For about ten minutes, I seriously thought my time to die had come today.
It was when the lights went dim and the pilot announced "Flight attendants, please take your seats for landing.." But instead of descending, the plane swerved violently and started to make a sharp dive then a sharp climb. Everyone in the plane was started. I felt an intensity of the G-Force pushing down on me as the plane seemed to climb desperately. I spontaneously let out a low groan. It seemed everyone around me felt it too. I could feel the intensity of the wind. And sitting at the back rows of the plane, the feeling of being tossed around could only have been worse.
I had been on many flights before, and this was certainly not normal. Pilots don't suddenly decide to go all roller-coaster immediately after announcing a landing. Perhaps at the very last minute before touching down, the pilot had to abort the landing due to an unexpected wind. Whatever it was, it scared me. I switched off my MP3 player and started paying attention. The little boy next to me was terrified. And his mom was trying hard to reassure her. But I could feel her mothers nervous energy. To my left, the man sitting next to me had tightened his seat belt for the third time.

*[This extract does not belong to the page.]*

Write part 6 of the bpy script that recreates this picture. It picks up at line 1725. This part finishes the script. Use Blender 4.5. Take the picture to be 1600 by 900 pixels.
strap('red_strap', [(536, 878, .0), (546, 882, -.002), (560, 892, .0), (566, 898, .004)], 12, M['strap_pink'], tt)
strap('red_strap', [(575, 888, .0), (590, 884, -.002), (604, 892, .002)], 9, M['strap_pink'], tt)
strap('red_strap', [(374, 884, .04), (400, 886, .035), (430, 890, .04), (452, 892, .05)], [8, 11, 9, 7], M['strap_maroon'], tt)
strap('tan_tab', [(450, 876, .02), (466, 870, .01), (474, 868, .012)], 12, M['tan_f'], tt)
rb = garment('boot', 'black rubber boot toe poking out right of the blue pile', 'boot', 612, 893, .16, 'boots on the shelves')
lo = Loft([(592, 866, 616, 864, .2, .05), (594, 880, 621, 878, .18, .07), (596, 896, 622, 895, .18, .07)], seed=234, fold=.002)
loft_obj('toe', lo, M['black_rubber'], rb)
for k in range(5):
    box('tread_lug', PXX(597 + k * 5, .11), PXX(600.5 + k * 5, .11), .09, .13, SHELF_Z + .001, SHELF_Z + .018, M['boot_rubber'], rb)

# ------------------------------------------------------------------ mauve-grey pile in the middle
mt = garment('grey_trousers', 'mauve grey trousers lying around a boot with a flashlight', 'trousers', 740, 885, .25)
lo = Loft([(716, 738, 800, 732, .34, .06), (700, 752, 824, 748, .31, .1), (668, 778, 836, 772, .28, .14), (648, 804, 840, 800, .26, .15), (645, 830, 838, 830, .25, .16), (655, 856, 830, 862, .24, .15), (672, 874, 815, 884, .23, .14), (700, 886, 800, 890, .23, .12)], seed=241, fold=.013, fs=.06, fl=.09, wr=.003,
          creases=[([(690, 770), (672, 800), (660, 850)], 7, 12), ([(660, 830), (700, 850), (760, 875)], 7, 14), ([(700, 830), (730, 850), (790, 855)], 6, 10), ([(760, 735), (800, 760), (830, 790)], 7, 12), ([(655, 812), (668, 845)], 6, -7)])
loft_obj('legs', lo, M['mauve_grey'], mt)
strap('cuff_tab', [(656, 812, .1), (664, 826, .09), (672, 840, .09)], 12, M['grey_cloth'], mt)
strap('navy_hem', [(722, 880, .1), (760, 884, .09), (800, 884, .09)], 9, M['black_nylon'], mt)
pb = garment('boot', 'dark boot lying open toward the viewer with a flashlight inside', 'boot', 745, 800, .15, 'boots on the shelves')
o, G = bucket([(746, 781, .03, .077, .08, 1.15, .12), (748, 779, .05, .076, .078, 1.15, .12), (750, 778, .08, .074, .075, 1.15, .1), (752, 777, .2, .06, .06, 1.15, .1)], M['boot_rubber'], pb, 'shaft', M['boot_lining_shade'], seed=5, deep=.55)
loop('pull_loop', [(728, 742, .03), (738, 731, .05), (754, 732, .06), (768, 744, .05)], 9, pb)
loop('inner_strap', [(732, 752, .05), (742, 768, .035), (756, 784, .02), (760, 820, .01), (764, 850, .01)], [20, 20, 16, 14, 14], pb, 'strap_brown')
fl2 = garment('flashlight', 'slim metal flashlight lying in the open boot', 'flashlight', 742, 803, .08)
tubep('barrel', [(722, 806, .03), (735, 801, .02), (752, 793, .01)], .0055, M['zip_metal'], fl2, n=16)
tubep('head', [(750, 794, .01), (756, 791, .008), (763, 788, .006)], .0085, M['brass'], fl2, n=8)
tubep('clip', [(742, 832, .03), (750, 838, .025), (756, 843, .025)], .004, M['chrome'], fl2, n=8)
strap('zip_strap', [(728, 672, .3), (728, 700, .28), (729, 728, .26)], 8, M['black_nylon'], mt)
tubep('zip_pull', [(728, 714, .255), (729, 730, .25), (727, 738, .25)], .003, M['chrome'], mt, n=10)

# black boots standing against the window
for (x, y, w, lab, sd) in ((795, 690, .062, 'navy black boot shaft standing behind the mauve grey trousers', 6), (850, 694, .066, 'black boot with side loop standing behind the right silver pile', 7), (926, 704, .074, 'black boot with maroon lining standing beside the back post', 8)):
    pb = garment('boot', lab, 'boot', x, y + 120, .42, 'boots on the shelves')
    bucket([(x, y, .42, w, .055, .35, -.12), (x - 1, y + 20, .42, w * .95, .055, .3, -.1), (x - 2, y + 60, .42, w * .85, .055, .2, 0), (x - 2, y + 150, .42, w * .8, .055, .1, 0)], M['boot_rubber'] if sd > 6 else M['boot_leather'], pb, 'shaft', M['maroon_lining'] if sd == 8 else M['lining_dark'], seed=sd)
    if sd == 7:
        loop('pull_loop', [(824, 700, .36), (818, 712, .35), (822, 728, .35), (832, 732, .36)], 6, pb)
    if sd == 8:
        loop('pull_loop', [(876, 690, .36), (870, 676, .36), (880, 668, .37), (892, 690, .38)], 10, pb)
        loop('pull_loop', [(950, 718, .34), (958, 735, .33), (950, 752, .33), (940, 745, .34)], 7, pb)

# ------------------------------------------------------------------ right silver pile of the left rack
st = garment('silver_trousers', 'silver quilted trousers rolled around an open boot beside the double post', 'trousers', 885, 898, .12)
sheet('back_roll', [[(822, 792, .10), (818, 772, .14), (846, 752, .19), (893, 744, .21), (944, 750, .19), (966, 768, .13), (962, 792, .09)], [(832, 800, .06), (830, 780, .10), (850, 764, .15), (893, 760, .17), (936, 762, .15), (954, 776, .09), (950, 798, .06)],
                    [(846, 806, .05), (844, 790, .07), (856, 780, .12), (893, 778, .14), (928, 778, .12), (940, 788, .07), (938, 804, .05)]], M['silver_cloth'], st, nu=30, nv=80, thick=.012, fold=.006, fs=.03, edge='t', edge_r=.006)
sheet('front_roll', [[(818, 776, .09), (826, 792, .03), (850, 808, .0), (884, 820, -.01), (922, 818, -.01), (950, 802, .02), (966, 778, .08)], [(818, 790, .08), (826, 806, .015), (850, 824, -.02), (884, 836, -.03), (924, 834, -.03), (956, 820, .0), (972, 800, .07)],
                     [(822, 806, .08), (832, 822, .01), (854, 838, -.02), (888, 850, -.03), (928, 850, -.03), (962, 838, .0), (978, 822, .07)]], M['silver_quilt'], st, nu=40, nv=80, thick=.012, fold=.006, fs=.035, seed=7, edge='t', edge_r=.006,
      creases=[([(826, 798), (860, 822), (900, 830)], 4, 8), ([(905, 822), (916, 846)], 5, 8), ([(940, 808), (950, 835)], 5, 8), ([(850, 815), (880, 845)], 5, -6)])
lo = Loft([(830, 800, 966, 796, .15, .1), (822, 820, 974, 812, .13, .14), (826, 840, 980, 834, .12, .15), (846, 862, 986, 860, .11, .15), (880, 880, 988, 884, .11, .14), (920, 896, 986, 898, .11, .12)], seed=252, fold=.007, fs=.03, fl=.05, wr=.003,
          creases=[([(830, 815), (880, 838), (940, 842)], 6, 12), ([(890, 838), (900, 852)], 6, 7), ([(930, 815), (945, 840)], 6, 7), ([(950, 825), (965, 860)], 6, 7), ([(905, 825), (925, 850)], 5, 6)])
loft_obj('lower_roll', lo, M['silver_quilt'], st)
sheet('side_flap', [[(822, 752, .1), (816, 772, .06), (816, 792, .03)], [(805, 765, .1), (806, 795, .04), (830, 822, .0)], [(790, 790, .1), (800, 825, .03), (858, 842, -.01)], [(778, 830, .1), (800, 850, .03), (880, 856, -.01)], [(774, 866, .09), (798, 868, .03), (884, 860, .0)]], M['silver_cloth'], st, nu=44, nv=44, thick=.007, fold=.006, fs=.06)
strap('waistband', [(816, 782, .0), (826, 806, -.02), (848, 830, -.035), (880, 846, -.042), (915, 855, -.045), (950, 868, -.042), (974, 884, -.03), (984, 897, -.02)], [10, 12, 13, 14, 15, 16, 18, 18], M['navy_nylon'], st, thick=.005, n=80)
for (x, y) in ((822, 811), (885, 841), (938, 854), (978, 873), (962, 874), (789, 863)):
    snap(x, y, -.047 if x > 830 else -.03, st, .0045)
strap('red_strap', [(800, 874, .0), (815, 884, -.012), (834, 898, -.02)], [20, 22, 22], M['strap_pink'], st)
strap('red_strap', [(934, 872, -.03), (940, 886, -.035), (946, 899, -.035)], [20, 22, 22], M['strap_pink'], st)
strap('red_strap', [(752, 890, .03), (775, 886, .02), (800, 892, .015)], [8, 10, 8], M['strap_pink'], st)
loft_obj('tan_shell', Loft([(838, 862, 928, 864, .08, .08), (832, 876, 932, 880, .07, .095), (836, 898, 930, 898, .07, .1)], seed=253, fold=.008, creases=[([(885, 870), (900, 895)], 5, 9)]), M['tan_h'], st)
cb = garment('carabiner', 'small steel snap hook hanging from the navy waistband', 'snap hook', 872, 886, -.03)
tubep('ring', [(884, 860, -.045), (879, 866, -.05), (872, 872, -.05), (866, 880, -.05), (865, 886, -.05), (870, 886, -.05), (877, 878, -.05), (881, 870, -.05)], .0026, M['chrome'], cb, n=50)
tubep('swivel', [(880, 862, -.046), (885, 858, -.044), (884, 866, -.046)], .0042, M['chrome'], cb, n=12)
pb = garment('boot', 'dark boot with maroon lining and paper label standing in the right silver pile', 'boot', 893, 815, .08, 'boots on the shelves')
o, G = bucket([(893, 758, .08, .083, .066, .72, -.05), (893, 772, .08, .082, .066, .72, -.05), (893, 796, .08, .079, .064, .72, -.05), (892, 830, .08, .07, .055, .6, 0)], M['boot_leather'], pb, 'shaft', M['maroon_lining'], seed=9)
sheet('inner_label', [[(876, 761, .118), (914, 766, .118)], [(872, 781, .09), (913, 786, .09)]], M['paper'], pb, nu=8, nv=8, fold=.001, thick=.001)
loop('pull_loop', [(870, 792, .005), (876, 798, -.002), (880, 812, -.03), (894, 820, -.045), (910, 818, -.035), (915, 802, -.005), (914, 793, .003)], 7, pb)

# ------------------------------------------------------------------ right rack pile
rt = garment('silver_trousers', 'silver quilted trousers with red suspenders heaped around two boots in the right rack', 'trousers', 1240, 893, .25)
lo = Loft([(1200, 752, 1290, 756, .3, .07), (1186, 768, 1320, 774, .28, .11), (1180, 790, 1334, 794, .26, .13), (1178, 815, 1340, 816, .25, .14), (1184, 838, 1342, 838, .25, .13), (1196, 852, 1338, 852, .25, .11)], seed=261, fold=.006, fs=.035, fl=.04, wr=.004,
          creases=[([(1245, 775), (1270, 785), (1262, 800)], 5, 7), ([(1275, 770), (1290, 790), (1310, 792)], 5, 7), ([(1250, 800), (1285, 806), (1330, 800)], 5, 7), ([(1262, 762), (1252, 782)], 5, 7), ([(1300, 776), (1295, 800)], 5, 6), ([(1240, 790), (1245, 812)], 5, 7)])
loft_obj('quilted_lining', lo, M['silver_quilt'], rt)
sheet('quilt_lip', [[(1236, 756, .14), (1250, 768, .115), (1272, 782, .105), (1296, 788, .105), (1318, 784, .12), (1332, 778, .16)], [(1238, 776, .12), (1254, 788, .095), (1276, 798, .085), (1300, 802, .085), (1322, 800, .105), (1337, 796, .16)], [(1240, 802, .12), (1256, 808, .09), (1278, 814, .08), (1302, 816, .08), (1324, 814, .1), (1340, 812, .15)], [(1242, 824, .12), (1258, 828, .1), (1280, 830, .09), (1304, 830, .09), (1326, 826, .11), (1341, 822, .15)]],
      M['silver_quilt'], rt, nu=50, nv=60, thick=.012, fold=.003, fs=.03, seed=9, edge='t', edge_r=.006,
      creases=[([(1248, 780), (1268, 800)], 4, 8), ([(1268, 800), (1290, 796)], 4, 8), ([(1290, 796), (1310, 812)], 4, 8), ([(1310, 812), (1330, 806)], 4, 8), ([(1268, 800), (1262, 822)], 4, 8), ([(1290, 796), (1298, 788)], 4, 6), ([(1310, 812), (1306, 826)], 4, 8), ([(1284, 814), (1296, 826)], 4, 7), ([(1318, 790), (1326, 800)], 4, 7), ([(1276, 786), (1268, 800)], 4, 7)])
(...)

I didn't know what to do. There was nothing I could do anyway. I thought of all those disaster movies, where the poor characters all are stuck on a place that's about to crash, and the hero comes up to the crowd and says "If you believe in God, now's a good time to start praying..." There was no hero in my plane, but I started praying anyway. I suddenly understood why some people were so terrified of flying. There was absolutely nothing you can do if something bad was about to happen. Your life literally depends on 3 parties; the pilot whose flying the plane, the engineer who built and maintains the plane, and most importantly, God himself who decides which wind blows your way. You just had to trust that they each would do what they promised to do; one to fly, the other to fix and the last one, to save.
So I closed my eyes and started praying. Or at least I tried to. It all came out in an incoherent mix of fear, hope and faith. What you have no time to think, the things most important to you, usually come out most naturally...
"Oh God... help us. Help us get through this safely. If its possible, not yet God, not yet. I can't die yet. My family needs me. They need me. Please God. But if I really die God.. if I really die.. then let them be OK... Please let them be OK...."
That Garth Brooks song started playing in my head.... "If tomorrow never comes, will she know how much I loved her? Is the love I gave in the past, going to be enough to last, if tomorrow never comes?" I closed my eyes and started visualizing my own funeral... with my father, mother, brother, wife, friends all standing around sobbing. Would they ever know that my dying thoughts were on them? Will they be alright? Funny that my thoughts were more on those who would survive me rather than on my own death. I kind of knew that once I was dead, that was it. In the blackness of death, a day would be a thousand years. And a thousand years would be a day. But for those who lived on, it would be weeks, months, years and decades of sadness and lost.
Hours earlier, my wife hugged me closely and said to me "Come home safely OK dear.. I can't afford to lose you." I had always brushed talked like that aside. To me, I wasn't going anywhere, anytime soon, so there was no need for such talk. But right now, sitting in a plane being tossed by the winds so easily... her worries didn't seem so unfounded after all. After about 20 minutes of circling around, waiting for the weather to subside, the pilot announced that we will be making the 'final' approach to land. The most dangerous part of a flight is often the landing. I was still recovering from the earlier failed landing attempt. I didn't like the 'final' part in his sentence. It was still raining heavily. I wondered if perhaps we should wait longer before trying again?
Needless to say, this isn't written from the great beyond, and I didn't die. The pilot landed us safely and we arrived in one piece. Although everyone did seem more eager than usual to get out of the plane. The little boy next to me was smiling again. And as for me... well, I kind of laugh at myself.. it felt as if I had gone overboard in my own thoughts (again). Perhaps I wasn't quite at the brink of death as I thought I was.
Sitting in the taxi heading to the hotel, I thought about it a bit more. It didn't really matter if I wasn't technically really going to die. Emotionally, it felt real. Emotionally, in that short ten minutes (that seemed to last an eternity), I had given the prospect of my immediate death very serious consideration. And as expected, the fear associated with it sprung out so great, I was hardly able to contain it. Had something else not sprung at the same time, I don't think I could have taken it so well. That something else was faith. While a big part of me is not ready to die, a big part of me also believes that all things are in the hands of God. If my time was indeed up, I had to trust that God knows what He's doing... and that He would take care of the ones I loved most... and that if I were meant to die today, in the grand scheme of things, it was never going to be without purpose or meaning.
So thank you God... for keeping me safe today. You answered my prayer, and you gave me one more day. I'm calling my family... to tell them I love them. Thank you for that.